The average price of a Dublin pub was about €3.8 million on the basis of 39 pub sales in 2005. But look at the €20 million paid by publican Charlie Chawke for the Orchard Inn on Butterfield Avenue in Rathfarnham.

The pub came with a substantial land bank and this now offers substantial redevelopment potential, says Hughes. "There certainly would have been a development potential on the site."

This process has been underway for several years and there are plenty of examples. Kitty O'Shea's off Dublin's Grand Canal Street Upper was redeveloped into pub plus apartments and so, too, was the famous Hill 16 on Gardiner Street which now has a pub below and apartments above. Another is the Park Inn in Harold's Cross, says Hughes.

Sometimes it is the land that attracts and in others it is the opportunity to add apartments or a retail/commercial dimension to a site that will retain its pub licence.

These sites represent huge potential to developers struggling to find development lands, says Mark Reynolds. He predicts that many pubs and petrol forecourts will undergo redevelopment in the coming years, with new petrol stations opening up as they have in the past, further out where lands are less expensive.

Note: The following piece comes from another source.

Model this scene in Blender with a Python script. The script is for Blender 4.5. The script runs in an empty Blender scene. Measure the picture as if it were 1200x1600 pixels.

He also predicts a later repetition of this process, with nearby lands filling up around these forecourts and later redevelopment into valuable residential units.

In the shorter term this process may be accelerated by supermarket chain Tesco. Many of its UK outlets have petrol forecourts and it follows a very aggressive petrol pricing policy, undercutting the local competition.

The company has now started this process here with six or seven Tesco petrol stations already in place in Mullingar, Tralee and locations in Dublin.

Industry sources indicate this is ongoing and existing forecourts could be targeted if they have adjacent land banks.